__COLLECTED DATA__:
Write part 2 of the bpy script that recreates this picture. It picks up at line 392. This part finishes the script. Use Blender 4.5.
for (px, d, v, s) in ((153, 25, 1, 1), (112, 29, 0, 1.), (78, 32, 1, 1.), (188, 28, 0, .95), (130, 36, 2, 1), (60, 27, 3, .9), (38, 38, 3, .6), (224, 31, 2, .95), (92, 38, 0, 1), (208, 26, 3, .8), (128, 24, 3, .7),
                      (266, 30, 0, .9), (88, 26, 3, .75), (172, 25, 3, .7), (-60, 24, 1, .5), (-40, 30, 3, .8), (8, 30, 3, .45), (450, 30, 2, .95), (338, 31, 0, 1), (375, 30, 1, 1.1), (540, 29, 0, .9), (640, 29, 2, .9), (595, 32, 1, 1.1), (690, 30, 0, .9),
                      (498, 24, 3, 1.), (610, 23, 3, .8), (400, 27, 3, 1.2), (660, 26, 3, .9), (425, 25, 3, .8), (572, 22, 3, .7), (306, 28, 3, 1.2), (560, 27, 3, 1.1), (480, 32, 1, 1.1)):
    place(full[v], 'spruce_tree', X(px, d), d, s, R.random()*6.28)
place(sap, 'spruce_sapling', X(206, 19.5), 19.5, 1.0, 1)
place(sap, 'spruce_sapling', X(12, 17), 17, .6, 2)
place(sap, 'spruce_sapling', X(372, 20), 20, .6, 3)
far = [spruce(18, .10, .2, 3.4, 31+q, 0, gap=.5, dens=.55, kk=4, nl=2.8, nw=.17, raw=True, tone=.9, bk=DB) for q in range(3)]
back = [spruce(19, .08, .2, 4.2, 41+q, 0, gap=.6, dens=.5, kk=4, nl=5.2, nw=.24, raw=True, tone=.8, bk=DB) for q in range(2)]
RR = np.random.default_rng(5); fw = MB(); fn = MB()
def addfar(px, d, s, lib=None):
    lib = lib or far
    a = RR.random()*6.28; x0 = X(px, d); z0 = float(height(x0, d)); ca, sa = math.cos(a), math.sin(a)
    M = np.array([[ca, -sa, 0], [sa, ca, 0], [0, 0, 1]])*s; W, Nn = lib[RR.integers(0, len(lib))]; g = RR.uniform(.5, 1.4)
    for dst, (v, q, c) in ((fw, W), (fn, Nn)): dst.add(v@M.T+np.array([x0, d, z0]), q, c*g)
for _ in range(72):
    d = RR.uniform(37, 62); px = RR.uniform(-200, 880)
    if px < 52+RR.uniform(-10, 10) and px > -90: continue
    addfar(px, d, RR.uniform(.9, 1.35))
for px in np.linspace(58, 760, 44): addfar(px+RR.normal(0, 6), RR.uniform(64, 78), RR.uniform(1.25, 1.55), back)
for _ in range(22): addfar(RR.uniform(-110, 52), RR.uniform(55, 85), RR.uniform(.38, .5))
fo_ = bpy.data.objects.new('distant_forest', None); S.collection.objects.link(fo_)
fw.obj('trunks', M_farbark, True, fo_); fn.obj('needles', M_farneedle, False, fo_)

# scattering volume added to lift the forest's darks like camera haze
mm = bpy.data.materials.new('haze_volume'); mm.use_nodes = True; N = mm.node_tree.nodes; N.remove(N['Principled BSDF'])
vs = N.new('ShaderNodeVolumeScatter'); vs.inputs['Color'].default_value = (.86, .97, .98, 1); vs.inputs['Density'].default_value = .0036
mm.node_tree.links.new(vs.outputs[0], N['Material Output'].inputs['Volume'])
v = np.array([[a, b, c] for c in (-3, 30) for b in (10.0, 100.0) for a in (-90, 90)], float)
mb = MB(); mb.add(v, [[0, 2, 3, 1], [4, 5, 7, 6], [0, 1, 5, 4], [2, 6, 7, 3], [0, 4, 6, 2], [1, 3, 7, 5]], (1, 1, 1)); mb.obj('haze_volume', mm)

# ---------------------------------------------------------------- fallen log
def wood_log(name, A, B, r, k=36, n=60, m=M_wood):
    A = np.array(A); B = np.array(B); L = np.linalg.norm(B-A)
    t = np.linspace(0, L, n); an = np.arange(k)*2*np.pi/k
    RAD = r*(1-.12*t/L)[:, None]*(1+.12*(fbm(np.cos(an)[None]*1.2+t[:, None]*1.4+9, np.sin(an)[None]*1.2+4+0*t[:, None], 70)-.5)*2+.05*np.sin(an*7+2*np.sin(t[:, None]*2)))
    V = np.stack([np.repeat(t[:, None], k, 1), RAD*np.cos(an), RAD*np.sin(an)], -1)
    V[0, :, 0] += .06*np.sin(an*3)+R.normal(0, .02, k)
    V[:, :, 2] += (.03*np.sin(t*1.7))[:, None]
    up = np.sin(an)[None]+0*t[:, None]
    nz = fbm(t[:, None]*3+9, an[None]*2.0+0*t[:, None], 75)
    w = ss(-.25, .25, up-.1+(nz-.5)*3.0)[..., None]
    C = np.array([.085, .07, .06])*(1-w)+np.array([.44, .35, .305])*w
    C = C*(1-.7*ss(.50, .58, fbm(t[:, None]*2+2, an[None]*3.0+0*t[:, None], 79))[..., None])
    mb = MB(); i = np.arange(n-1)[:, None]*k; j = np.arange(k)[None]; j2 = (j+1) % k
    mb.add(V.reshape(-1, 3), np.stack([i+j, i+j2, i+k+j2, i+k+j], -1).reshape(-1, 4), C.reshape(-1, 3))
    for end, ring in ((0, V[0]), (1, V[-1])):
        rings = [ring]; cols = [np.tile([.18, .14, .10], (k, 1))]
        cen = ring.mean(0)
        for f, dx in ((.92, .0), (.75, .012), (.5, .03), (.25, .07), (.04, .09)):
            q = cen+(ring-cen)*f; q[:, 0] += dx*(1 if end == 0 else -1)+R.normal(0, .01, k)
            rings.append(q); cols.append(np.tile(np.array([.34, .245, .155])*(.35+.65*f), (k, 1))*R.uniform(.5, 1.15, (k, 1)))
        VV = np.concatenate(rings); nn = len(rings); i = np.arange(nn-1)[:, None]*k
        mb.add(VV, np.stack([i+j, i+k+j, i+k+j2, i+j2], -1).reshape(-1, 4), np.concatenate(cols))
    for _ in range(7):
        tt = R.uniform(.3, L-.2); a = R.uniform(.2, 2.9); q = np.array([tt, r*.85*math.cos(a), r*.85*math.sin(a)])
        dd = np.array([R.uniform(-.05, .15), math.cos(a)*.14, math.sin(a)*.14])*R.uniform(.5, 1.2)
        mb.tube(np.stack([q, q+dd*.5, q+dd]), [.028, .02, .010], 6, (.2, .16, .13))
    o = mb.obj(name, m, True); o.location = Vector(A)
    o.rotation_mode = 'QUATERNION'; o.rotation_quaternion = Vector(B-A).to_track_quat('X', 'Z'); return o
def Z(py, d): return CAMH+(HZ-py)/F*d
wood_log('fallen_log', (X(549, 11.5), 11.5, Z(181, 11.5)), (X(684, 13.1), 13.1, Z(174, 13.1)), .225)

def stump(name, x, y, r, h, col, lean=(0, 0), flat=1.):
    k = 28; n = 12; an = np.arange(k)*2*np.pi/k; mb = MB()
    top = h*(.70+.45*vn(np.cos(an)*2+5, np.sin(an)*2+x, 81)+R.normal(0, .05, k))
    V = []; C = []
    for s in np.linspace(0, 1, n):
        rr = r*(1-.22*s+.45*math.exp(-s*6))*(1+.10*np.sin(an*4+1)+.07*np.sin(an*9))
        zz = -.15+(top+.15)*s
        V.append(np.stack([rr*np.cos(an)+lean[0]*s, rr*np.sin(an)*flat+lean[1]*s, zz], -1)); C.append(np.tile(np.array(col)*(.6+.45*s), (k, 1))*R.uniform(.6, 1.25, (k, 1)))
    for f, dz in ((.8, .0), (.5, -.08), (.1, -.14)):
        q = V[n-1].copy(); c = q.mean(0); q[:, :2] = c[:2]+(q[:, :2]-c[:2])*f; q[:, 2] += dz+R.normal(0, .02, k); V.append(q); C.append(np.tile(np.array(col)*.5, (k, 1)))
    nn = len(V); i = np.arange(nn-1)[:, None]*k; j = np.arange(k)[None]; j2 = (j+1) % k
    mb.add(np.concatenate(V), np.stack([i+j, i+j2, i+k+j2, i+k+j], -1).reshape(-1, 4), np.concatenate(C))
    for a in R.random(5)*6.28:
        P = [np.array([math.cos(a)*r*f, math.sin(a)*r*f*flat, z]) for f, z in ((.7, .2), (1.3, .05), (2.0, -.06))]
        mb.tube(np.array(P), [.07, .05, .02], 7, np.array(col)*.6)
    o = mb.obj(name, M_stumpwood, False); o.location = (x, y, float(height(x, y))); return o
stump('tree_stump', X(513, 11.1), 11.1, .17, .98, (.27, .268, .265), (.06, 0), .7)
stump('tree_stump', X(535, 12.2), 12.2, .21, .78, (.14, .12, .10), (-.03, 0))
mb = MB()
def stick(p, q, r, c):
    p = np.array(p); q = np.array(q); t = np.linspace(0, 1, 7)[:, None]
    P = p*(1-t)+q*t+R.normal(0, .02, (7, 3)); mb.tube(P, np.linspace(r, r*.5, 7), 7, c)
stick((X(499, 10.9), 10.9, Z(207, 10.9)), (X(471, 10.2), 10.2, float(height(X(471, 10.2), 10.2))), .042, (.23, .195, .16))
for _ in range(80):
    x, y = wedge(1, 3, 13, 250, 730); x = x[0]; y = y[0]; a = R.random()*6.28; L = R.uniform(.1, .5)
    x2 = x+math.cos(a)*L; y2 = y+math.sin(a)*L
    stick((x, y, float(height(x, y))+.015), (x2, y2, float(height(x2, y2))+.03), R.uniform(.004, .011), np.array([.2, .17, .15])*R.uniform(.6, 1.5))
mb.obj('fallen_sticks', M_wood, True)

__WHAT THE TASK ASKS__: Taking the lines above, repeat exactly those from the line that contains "np.array([.085, .07, .06])*(1-w)+np.array([.44, .35, .305])*w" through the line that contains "mb = MB(); i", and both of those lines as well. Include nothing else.

__WRITTEN SOLUTION__:
    C = np.array([.085, .07, .06])*(1-w)+np.array([.44, .35, .305])*w
    C = C*(1-.7*ss(.50, .58, fbm(t[:, None]*2+2, an[None]*3.0+0*t[:, None], 79))[..., None])
    mb = MB(); i = np.arange(n-1)[:, None]*k; j = np.arange(k)[None]; j2 = (j+1) % k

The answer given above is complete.